** What is needed **
In the material below, find every line with "Blender" and pull it out.

** Data entries **
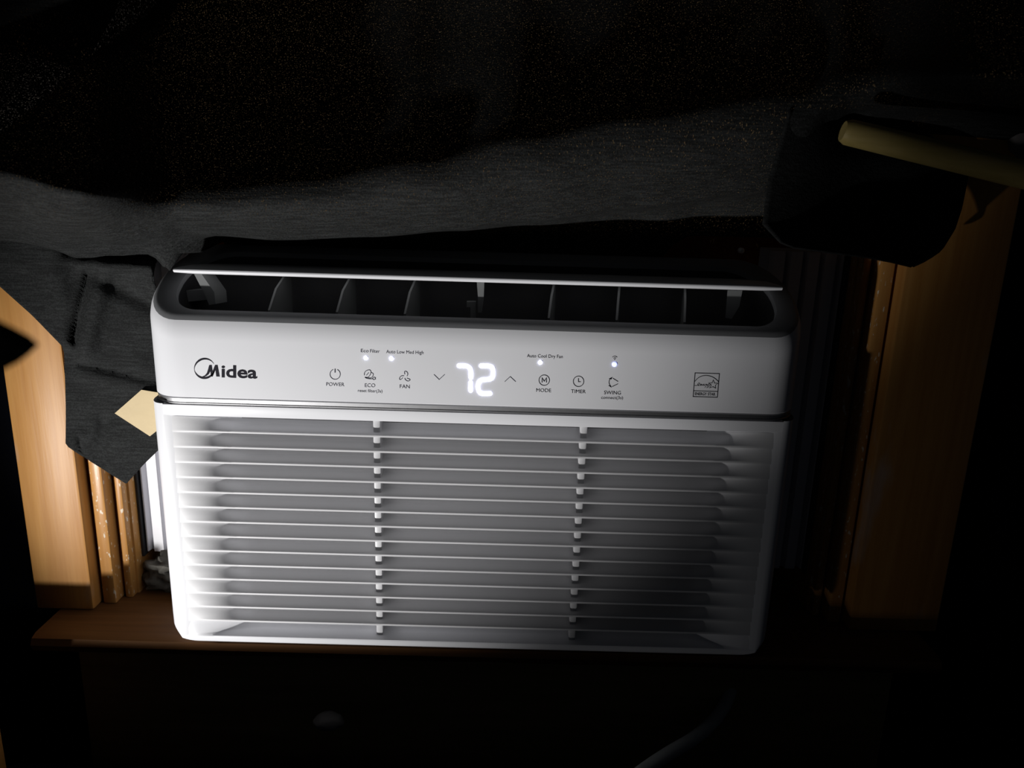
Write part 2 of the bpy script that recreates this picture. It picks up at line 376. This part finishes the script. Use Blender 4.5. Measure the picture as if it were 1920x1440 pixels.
# upright vanes, all turned the same way
va = math.radians(9.5); vd = Vector((math.sin(va), math.cos(va), 0)); vn = Vector((math.cos(va), -math.sin(va), 0))
vmesh = None
for px in (503, 630, 757, 1026, 1153, 1280):
    base = P(px, 597+(px-503)*.0285, .0165)
    pr = [(0, 0), (0, .006), (.012, .020), (.030, .030), (.036, .030), (.036, -.02), (.004, -.02)]
    pts = [base+vd*a+Vector((0, 0, b)) for a, b in pr]
    if vmesh is None:
        vmesh = MB().prism(pts, vn*.0016).build('air_vane', VANE, ac, 30); vb = base
    else:
        o = vmesh.copy(); S.collection.objects.link(o); o.location = vmesh.location+(base-vb)
# accordion side panels with pleats
for sg, nm in ((-1, 'side_panel'), (1, 'side_panel')):
    sp = MB().box((min(sg*.2915, sg*.224), .094, -.168), (max(sg*.2915, sg*.224), .097, .112)).build('side_panel', VINYL, ac)
    edges = [.2905, .2845, .2712, .2575, .2435, .2300]
    for a, b in zip(edges, edges[1:]):
        x0, x1 = sorted((sg*a, sg*b)); g = .0009
        m = MB().prism([(x0+g, .0938, -.166), (x0+g+.0016, .0855, -.166), (x1-g-.0016, .0855, -.166), (x1-g, .0938, -.166)], (0, 0, .276))
        m.build('pleat', VINYL, sp, 20)
MB().box((-.292, .083, -.170), (-.2898, .097, .112), .0005).build('panel_rail', DUCT, ac)
MB().box((.2898, .083, -.170), (.292, .097, .112), .0005).build('panel_rail', DUCT, ac)
# screw glinting on the rear corner of the rim
c = P(1391, 470, .066)
m = MB(); m.tube([c+Vector((0, .004, 0)), c+Vector((0, 0, 0)), c+Vector((0, -.0012, 0))], [.0022, .0022, .0010], 10); m.box(c+Vector((-.0016, -.0015, -.0003)), c+Vector((.0016, -.0008, .0003))); m.build('screw', CHROME, ac)
# little foot under the right end, then the cord
c = P(1336, 1233, .02)
MB().box(c+Vector((-.003, -.003, -.004)), c+Vector((.003, .003, .006)), .001).build('foot', VANE, ac)
kn = [(1376, 1225, .045), (1376, 1250, .040), (1372, 1285, .030), (1360, 1320, .018), (1335, 1355, .004), (1300, 1385, -.012), (1255, 1412, -.028), (1210, 1442, -.043), (1160, 1480, -.06), (1100, 1520, -.07)]
cp = [P(*a) for a in kn]
def crom(p, n=6):
    out = []
    for i in range(len(p)-1):
        a, b, c, d = p[max(i-1, 0)], p[i], p[i+1], p[min(i+2, len(p)-1)]
        for k in range(n):
            t = k/n; out.append(.5*((2*b)+(c-a)*t+(2*a-5*b+4*c-d)*t*t+(3*b-a-3*c+d)*t**3))
    return out+[p[-1]]
MB().tube(crom(cp), .0052, 12).build('power_cord', CORD, ac)

# ---- printing on the control panel (flat ink lying on the panel face)
YP = -0.00012
def on(px, py, y=YP): 
    q = P(px, py, 0.0); return Vector((q.x, y, q.z))
def stroke(m, pts, wpx, closed=False, y=YP):
    pts = [Vector((a, b)) for a, b in pts]; n = len(pts); L = []; Rr = []
    for i, p in enumerate(pts):
        if closed: a, b = pts[i-1], pts[(i+1) % n]
        else: a, b = pts[max(i-1, 0)], pts[min(i+1, n-1)]
        d1 = (p-a).normalized() if (p-a).length > 1e-6 else (b-p).normalized(); d2 = (b-p).normalized() if (b-p).length > 1e-6 else d1
        t = (d1+d2).normalized() if (d1+d2).length > 1e-6 else d1
        nn = Vector((-t.y, t.x)); k = 1/max(.5, nn.dot(Vector((-d1.y, d1.x))))
        wd = wpx[i] if isinstance(wpx, (list, tuple)) else wpx
        L.append(on(*(p+nn*wd/2*k), y)); Rr.append(on(*(p-nn*wd/2*k), y))
    m.add(L+Rr, [(i, (i+1) % n, n+(i+1) % n, n+i) for i in range(n if closed else n-1)])
def fillpoly(m, pts, y=YP):
    V = [on(a, b, y) for a, b in pts]; tri = tessellate_polygon([V]); m.add(V, [tuple(t) for t in tri])
def arc(cx, cy, r, a0, a1, n=28): return [(cx+r*math.cos(math.radians(a0+(a1-a0)*k/n)), cy-r*math.sin(math.radians(a0+(a1-a0)*k/n))) for k in range(n+1)]
def text(m, s, x0, x1, yb0, yb1, cap, bold=0.0, slant_=0.0):
    cu = bpy.data.curves.new('print', 'FONT'); cu.body = s; cu.resolution_u = 3; cu.offset = bold; cu.fill_mode = 'FRONT'; cu.shear = slant_
    o = bpy.data.objects.new('print', cu); S.collection.objects.link(o)
    dg = bpy.context.evaluated_depsgraph_get(); dg.update(); me = bpy.data.meshes.new_from_object(o.evaluated_get(dg))
    vs = [v.co.copy() for v in me.vertices]; fs = [tuple(p.vertices) for p in me.polygons]
    mn = min(v.x for v in vs); mx = max(v.x for v in vs); H = .69
    V = []
    for v in vs:
        u = (v.x-mn)/(mx-mn); V.append(on(x0+(x1-x0)*u, yb0+(yb1-yb0)*u-v.y/H*cap))
    m.add(V, fs); bpy.data.objects.remove(o); bpy.data.curves.remove(cu); bpy.data.meshes.remove(me)
def c5(x, y): return (340+x/4.364, 620+y/4.364)
def c6(x, y): return (600+x/6.4, 630+y/6.4)
def c7(x, y): return (840+x/5.333, 640+y/5.333)
def c8(x, y): return (1240+x/7.385, 660+y/7.385)
def printed(name, m, mat, y=YP): return m.build(name, mat, ac, 0)
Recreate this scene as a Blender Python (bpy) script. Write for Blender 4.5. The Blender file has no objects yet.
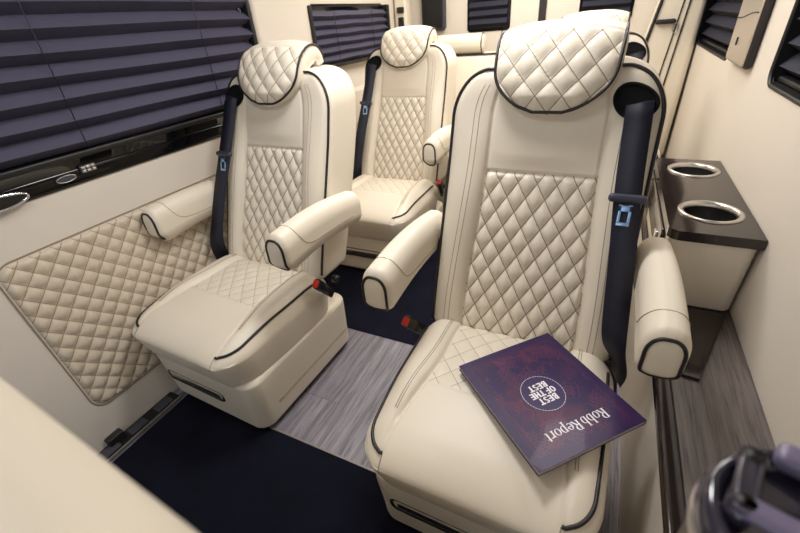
import bpy, math, random
from mathutils import Vector, Matrix
random.seed(7)
S = 0.85                      # photo was solved at a slightly large scale; every length is multiplied by this
sc = bpy.context.scene
COL = sc.collection
# ------------------------------------------------------------------ camera
def norm(v): return v / v.length
YAW, PIT, ROL, FPX = math.radians(27.947), math.radians(31.629), math.radians(-5.094), 397.0
Fw = Vector((-math.sin(YAW)*math.cos(PIT), math.cos(YAW)*math.cos(PIT), -math.sin(PIT)))
R0 = Vector((math.cos(YAW), math.sin(YAW), 0)); U0 = R0.cross(Fw)
Rv = R0*math.cos(ROL) + U0*math.sin(ROL); Uv = -R0*math.sin(ROL) + U0*math.cos(ROL)
cam = bpy.data.cameras.new('camera'); camo = bpy.data.objects.new('camera', cam); COL.objects.link(camo)
m = Matrix((Rv, Uv, -Fw)).transposed().to_4x4(); m.translation = Vector((0, 0, 1.3*S)); camo.matrix_world = m
cam.sensor_width = 36; cam.lens = FPX/800*36; cam.clip_start = 0.01
cam.dof.use_dof = True; cam.dof.focus_distance = 1.15*S; cam.dof.aperture_fstop = 5.2
sc.camera = camo
sc.view_settings.view_transform = 'Standard'; sc.view_settings.look = 'None'; sc.view_settings.gamma = 1
sc.view_settings.use_curve_mapping = False
sc.view_settings.exposure = -0.62
# ------------------------------------------------------------------ light
w = bpy.data.worlds.new('world'); sc.world = w; w.use_nodes = True
w.node_tree.nodes['Background'].inputs[0].default_value = (0.75, 0.85, 1, 1); w.node_tree.nodes['Background'].inputs[1].default_value = 0.6
def area(name, loc, sx, sy, watts, col, rot=(0, 0, 0)):
    l = bpy.data.lights.new(name, 'AREA'); l.shape = 'RECTANGLE'; l.size = sx*S; l.size_y = sy*S; l.energy = watts; l.color = col
    o = bpy.data.objects.new(name, l); COL.objects.link(o); o.location = Vector(loc)*S; o.rotation_euler = rot
    return o
area('ceiling_light', (-0.50, 1.20, 1.98), 0.34, 0.34, 16, (1, 0.985, 0.97))
area('ceiling_light', (-0.85, 0.30, 1.98), 0.30, 0.30, 5, (1, 0.985, 0.97))
area('ceiling_light', (0.10, 1.75, 1.98), 0.25, 0.35, 6, (1, 0.97, 0.94))
area('ceiling_light', (-0.6, 2.7, 1.98), 0.9, 0.8, 32, (1, 0.94, 0.85))
area('windscreen_daylight', (-0.5, -1.35, 1.35), 1.5, 0.8, 6, (0.95, 0.97, 1), (math.radians(78), 0, 0))

# ------------------------------------------------------------------ materials
def mat(name, col, rough=0.5, metal=0, spec=0.5, coat=0, trans=0):
    mt = bpy.data.materials.new(name); mt.use_nodes = True
    b = mt.node_tree.nodes['Principled BSDF']
    b.inputs['Base Color'].default_value = (*srgb(col), 1); b.inputs['Roughness'].default_value = rough
    b.inputs['Metallic'].default_value = metal; b.inputs['Specular IOR Level'].default_value = spec
    b.inputs['Coat Weight'].default_value = coat; b.inputs['Transmission Weight'].default_value = trans
    return mt
def srgb(c):
    return [((v/255)/12.92 if v/255 <= .04045 else ((v/255+.055)/1.055)**2.4) for v in c]
def N(mt, t, **kw):
    n = mt.node_tree.nodes.new(t)
    for k, v in kw.items(): setattr(n, k, v)
    return n
def L(mt, a, b): mt.node_tree.links.new(a, b)
def M_(mt, op, a, b=None, c=None):
    n = N(mt, 'ShaderNodeMath', operation=op)
    for i, x in enumerate((a, b, c)):
        if x is None: continue
        if isinstance(x, (int, float)): n.inputs[i].default_value = x
        else: L(mt, x, n.inputs[i])
    return n.outputs[0]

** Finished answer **
Write part 2 of the bpy script that recreates this picture. It picks up at line 376. This part finishes the script. Use Blender 4.5. Measure the picture as if it were 1920x1440 pixels.
Recreate this scene as a Blender Python (bpy) script. Write for Blender 4.5. The Blender file has no objects yet.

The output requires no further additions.